Whether it’s total till roll, grocery or just food and drink, the latest 12-week Kantar trading update shows Asda once again leading the big four in terms of growth - proving that its early investment in the sort of value-sapping but potentially volume-enhancing KVI price cuts in which its rivals are belatedly engaged is currently a more effective foil to the discounters than hefty promos , coupons and the like.
“To its great credit, Asda listened to store staff feedback and scaled back the cuts”
Adam Leyland, Editor
So staff morale at Asda should be fantastic right now. Except it isn’t. Or at least it hasn’t been. The decision to delay a first wave of 150 job cuts at its Leeds HQ and 50 at the George HQ in Leicestershire in March, four months after unveiling its five-year plan, was perhaps understandable. CEO Andy Clarke didn’t want the vital Christmas trading period to be disrupted (although surely the five-year plan itself could have been delayed). But it’s been the staggered announcement of a further in-store management restructure impacting 4,100 department managers that has really set the cat among the pigeons.

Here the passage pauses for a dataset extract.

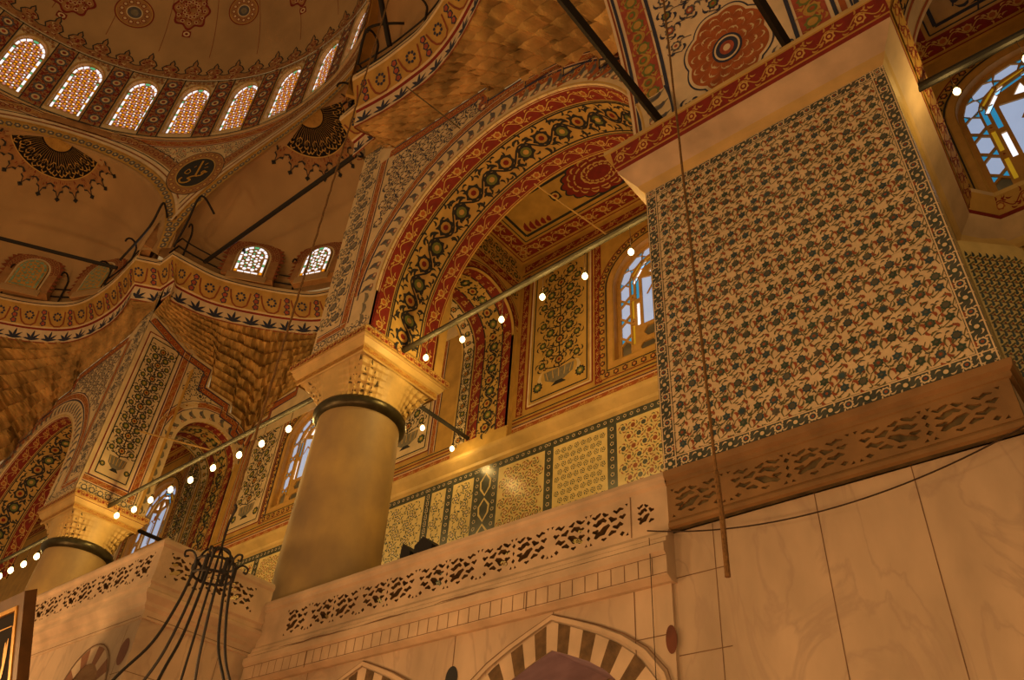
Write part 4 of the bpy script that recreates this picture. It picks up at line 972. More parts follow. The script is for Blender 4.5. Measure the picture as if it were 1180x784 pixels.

Clarke was very clear the restructure was as much about having an in-store workforce that was fit for purpose in these changing times as it was about cutting costs to support the five-year plan’s £1bn target in cost savings. But to a loyal workforce (with whom Clarke was always massively popular as its former retail director), a programme of redundancies that also involves the redeployment of staff on a lower pay structure is always going to be a hard sell (the same reasoning was also used by CEO Dalton Philips to justify a similar Morrisons restructure ).
And with a 45-day consultation period creating an agonising vacuum, affected Asda staff - disenchanted, cynical and scared - took to The Grocer’s forum to fill it, speculating wildly and giving full and untrammelled expression to their fears and concerns.
In the event, Asda listened to the feedback, particularly through the National Manager Colleague Voice Group it set up, and has halved the number of expected redundancies . And for that it deserves credit. Now what it needs to show is that the strategy underpinning the restructure can work.
Sainsbury’s outgoing CEO Justin King has been a lone voice in observing the harm that can be done when shop floor cuts affect customer service. It can be a vicious spiral. But Clarke insists the restructure, far from adversely affecting customer service, will boost shop floor presence. It sounds clever and progressive. The proof will be in the pudding.